Many if not most complaints contain mixed allegations of covered and uncovered causes of action. In the majority of states, when there are mixed allegations, the insurance company must pay all of the policyholder’s legal fees, subject to certain exceptions. In SL Industries, Inc. v. American Motorists Insurance Co., 128 N.J. 188, 198-99 (1992), the New Jersey Supreme Court recognized that most courts do not require such apportionment for the defense of potentially covered claims and those that would not be covered. However, the New Jersey Supreme Court also held in SL Industries that these courts are wrong, and that allocation is usually possible. This position is unreasonable and in stark contrast to the reality of how cases are defended. As a result, policyholders in New Jersey are embroiled in difficult allocation proceedings and potentially recover only a portion of their fees.

The Appellate Division has examined the complexity of allocating attorneys’ fees for covered and uncovered claims. In Hebela v. Healthcare Insurance Co., 370 N.J. Super. 260, 274-75 (App. Div. 2004), the court identified three types of fees: 1) fees only incurred with respect to covered actions, which are the insurance company’s responsibility; 2) fees incurred solely in support of uncovered causes of action, which are the policyholder’s responsibility; and lastly, 3) mixed fees incurred with respect to both covered and uncovered causes of action. Acknowledging that mixed causes of action present more difficult allocation questions, the court quoted SL Industries, stating: “[w]hen defense costs cannot be apportioned, however, the insurer must assume the cost of the defense for both covered and non-covered claims.”

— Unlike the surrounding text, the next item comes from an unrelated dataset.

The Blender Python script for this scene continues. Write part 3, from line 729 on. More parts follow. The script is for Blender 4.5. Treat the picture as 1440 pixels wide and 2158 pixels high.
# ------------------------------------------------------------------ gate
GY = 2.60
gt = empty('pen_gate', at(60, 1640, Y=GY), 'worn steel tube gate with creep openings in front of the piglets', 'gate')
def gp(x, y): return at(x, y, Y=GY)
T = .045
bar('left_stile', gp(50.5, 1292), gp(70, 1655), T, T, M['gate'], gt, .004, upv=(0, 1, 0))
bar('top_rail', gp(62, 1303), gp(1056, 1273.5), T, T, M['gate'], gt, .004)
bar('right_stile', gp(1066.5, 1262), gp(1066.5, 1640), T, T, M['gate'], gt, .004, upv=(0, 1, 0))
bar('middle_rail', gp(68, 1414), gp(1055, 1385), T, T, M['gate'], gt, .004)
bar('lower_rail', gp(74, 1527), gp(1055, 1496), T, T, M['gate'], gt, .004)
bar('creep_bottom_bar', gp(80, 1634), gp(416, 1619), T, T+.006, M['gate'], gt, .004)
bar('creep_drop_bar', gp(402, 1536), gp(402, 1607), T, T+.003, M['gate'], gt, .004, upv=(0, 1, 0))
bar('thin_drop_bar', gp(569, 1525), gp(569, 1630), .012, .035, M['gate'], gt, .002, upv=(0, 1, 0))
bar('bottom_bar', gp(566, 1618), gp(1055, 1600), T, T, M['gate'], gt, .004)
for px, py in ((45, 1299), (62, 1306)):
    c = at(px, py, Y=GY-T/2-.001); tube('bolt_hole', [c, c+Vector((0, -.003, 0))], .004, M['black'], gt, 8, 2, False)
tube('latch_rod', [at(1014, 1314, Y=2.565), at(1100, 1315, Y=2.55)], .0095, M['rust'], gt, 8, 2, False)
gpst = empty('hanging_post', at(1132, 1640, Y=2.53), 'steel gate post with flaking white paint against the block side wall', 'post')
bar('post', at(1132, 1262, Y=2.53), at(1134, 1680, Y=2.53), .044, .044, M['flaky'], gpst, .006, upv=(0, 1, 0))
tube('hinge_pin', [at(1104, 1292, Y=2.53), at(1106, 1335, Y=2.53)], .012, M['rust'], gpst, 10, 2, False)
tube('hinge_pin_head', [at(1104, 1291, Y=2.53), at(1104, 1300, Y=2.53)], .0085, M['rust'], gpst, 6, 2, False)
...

Here's One For You, Nineteen For Me

A second allocation issue arises when the modified continuous trigger/pro rata approach formulated in Owens-Illinois, Inc. v. United Insurance Co., 138 N.J. 437 (1994) and Carter-Wallace, Inc. v. Admiral Insurance Co., 154 N.J. 312 (1998) is applied to attorneys’ fees. See Universal-Rundle Corp. v. Commercial Union Insurance. Co., 319 N.J. Super. 223, 245-46 (App. Div. 1999) (“The [trial] judge’s novel approach of making defendant pay only the costs of cleanup and remediation in excess of the settlements while obligating it to pay all defense costs is simply not a method suitably respectful of the Owens-Illinois and Carter-Wallace courts’ directives that allocation be based on an insurer’s time on the risk and degree of risk assumed.”), certif. denied, 161 N.J. 149 (1999). Thus, under New Jersey law, if a policyholder receives an asbestos complaint alleging 40 years of exposure, the policyholder must locate 40 years of insurance policies before it can get full coverage for its attorneys’ fees. Most policyholders do not retain insurance policies for more than a few years and are unable to locate old policies. Other states, Pennsylvania for example, do not require policyholders to locate all historical coverage in order to receive 100% defense.

Requiring the compilation of years’ worth of policies is a nightmare for the ordinary policyholder. As discussed, when a policyholder receives a summons and complaint, it goes to its insurance company to be defended. Now, that insurance company can say, for example, I have only two years out of 40, chase your other insurers for the balance, or pay your own way.

The duty to defend is fundamentally different from the duty to indemnify, as the Supreme Court addressed in Owens-Illinois and Carter-Wallace. The duty to defend is triggered by a “suit.” Nothing in the insurance policy allows the insurance company to pay only a share of defense costs. The policyholder should not have the burden of gathering 40 years of insurance policies and allocating defense costs among the insurance companies to each party’s satisfaction, with each insurance company having the right to select counsel. Rather, any insurance company that may be “on the hook” should have the obligation to defend its policyholder in full.